** Start Source excerpt **

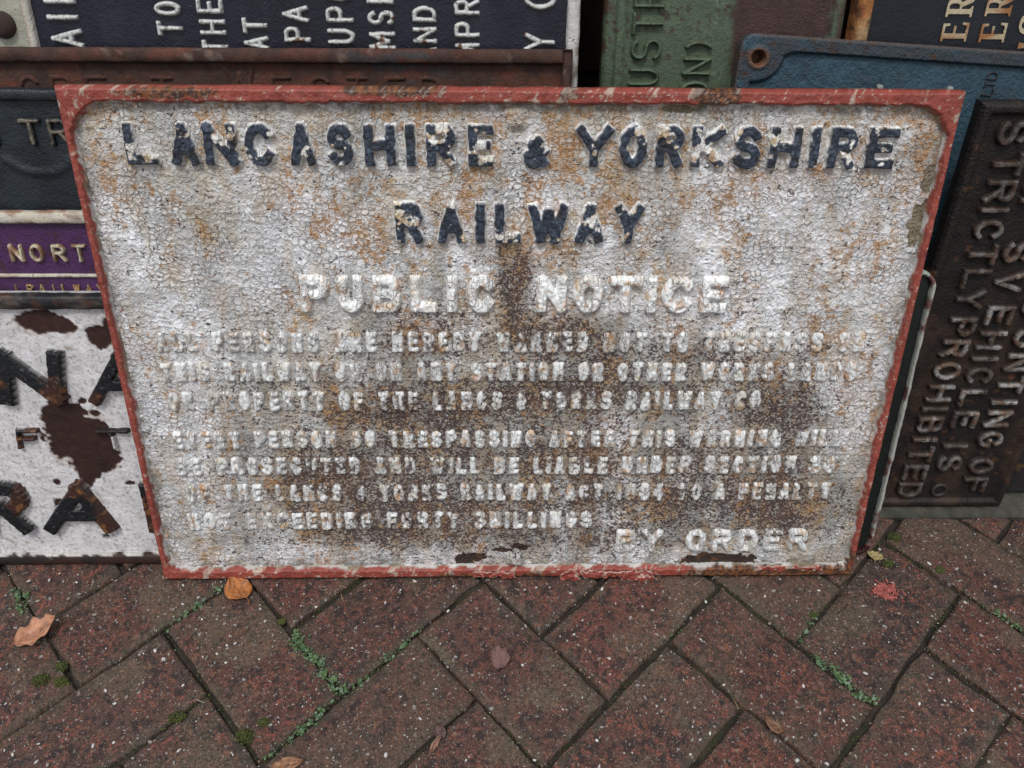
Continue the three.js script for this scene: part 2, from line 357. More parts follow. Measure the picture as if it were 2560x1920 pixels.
for (let id = 0; id < VW * VH; id++) {
  const L = 0.2032, B = 0.1009, n = 30, m = 15, pos = [], uv = [], idx = [], ch = 0.0042;
  const ux = (id % VW + 0.5) / VW, uy = (floor(id / VW) + 0.5) / VH;
  const ex = (i, k) => { const f = [-0.5, -0.49, ...Array.from({ length: k - 3 }, (_, q) => -0.47 + (0.94 * q) / (k - 4)), 0.49, 0.5]; return f[i]; };
  for (let j = 0; j <= m; j++) for (let i = 0; i <= n; i++) {
    let x = ex(i, n + 1) * L, y = ex(j, m + 1) * B;
    const nx = (vn(x * 40 + id * 7, y * 40, 81) - 0.5) * 0.0035, ny = (vn(x * 40 + id * 7, y * 40, 82) - 0.5) * 0.0035, ed = min(L / 2 - abs(x), B / 2 - abs(y));
    const chip = ss(0.62, 0.8, vn(x * 70 + id * 11, y * 70, 83)), drop = (1 - ss(0, ch * (1 + 1.6 * chip), ed)) * 0.0034;
    const z = -drop - (ed < 1e-6 ? 0.004 : 0) + 0.0012 * (fbm(x * 35 + id * 5, y * 35, 2, 84) - 0.5) - 0.0016 * chip * ss(0.014, 0, ed);
    if (ed < ch * 2) { x += nx; y += ny; }
    pos.push(x, z, -y); uv.push(ux + (x * 0.985) / 0.82, uy + (y * 0.985) / 0.82);
  }
  for (let j = 0; j < m; j++) for (let i = 0; i < n; i++) { const a = j * (n + 1) + i; idx.push(a, a + 1, a + n + 1, a + 1, a + n + 2, a + n + 1); }
  const edge = []; for (let i = 0; i < n; i++) edge.push(i); for (let j = 0; j < m; j++) edge.push(j * (n + 1) + n); for (let i = n; i > 0; i--) edge.push(m * (n + 1) + i); for (let j = m; j > 0; j--) edge.push(j * (n + 1));
  const e0 = pos.length / 3;
  for (const k of edge) { pos.push(pos[k * 3], -0.03, pos[k * 3 + 2]); uv.push(uv[k * 2] + 0.004, uv[k * 2 + 1] + 0.004); }
  edge.forEach((k, i) => { const k2 = edge[(i + 1) % edge.length], a = e0 + i, b = e0 + ((i + 1) % edge.length); idx.push(k, a, k2, k2, a, b); });
  brickGeos.push(geo(pos, null, uv, idx));
}
const MOD = 0.1025, U = [0.68343, 0.73001], V = [0.73001, -0.68343], O0 = [-0.10929, 0.07702];
const at = (u, v) => [O0[0] + MOD * (u * U[0] + v * V[0]), O0[1] + MOD * (u * U[1] + v * V[1])];
const angU = Math.atan2(-U[1], U[0]), angV = Math.atan2(-V[1], V[0]);
let bk = 0;
for (let r = -16; r < 22; r++) for (let c = -16; c < 22; c++) {
  const k = ((c + r) % 4 + 4) % 4;
  if (k !== 0 && k !== 2) continue;
  const flat = k === 0, [x, z] = flat ? at(c + 1, r + 0.5) : at(c + 0.5, r + 1);
  if (abs(x) > 1.25 || z < -0.45 || z > 0.95) continue;
  if (x > 0.44 && z < -0.20) continue;   // the stone slab lies here
  const b = put('brick', brickGeos[floor(hash(c, r, 90) * 32)], brickM, paving);
  b.position.set(x + (hash(c, r, 91) - 0.5) * 0.0016, (hash(c, r, 92) - 0.5) * 0.003, z + (hash(c, r, 93) - 0.5) * 0.0016);
  b.rotation.order = 'YXZ';
  b.rotation.set((hash(c, r, 94) - 0.5) * 0.016, (flat ? angU : angV) + (hash(c, r, 95) > 0.5 ? PI : 0) + (hash(c, r, 96) - 0.5) * 0.012, (hash(c, r, 97) - 0.5) * 0.012);
  bk++;
}
{ // earth and fine moss filling the joints
  const nx = 420, nz = 230, pos = [], col = [], idx = [];
  for (let j = 0; j <= nz; j++) for (let i = 0; i <= nx; i++) {
    const x = -1.3 + (2.6 * i) / nx, z = -0.45 + (1.4 * j) / nz, m = ss(0.52, 0.72, fbm(x * 14, z * 14, 3, 101)), n = vn(x * 300, z * 300, 102), q = vn(x * 120, z * 120, 103);
    pos.push(x, -0.0080 + 0.0035 * (q - 0.4) + 0.0015 * m, z);
    let c = mix3([0.010, 0.008, 0.007], [0.034, 0.025, 0.019], q);
    c = mix3(c, [0.026, 0.030, 0.010], m * 0.45); c = mul3(c, 0.6 + 0.8 * n); col.push(c[0], c[1], c[2]);
  }
  for (let j = 0; j < nz; j++) for (let i = 0; i < nx; i++) { const a = j * (nx + 1) + i; idx.push(a, a + nx + 1, a + 1, a + 1, a + nx + 1, a + nx + 2); }
  const g = geo(pos, col, null, idx), s = put('joint_soil', g, mat({ vertexColors: true, roughness: 1 }), paving);
  s.userData.kind = 'stuff';
}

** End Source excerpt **

▶ **Task statement**:
Only a number is wanted: how many lines contain "from"?

▶ **Solution to this task**:
2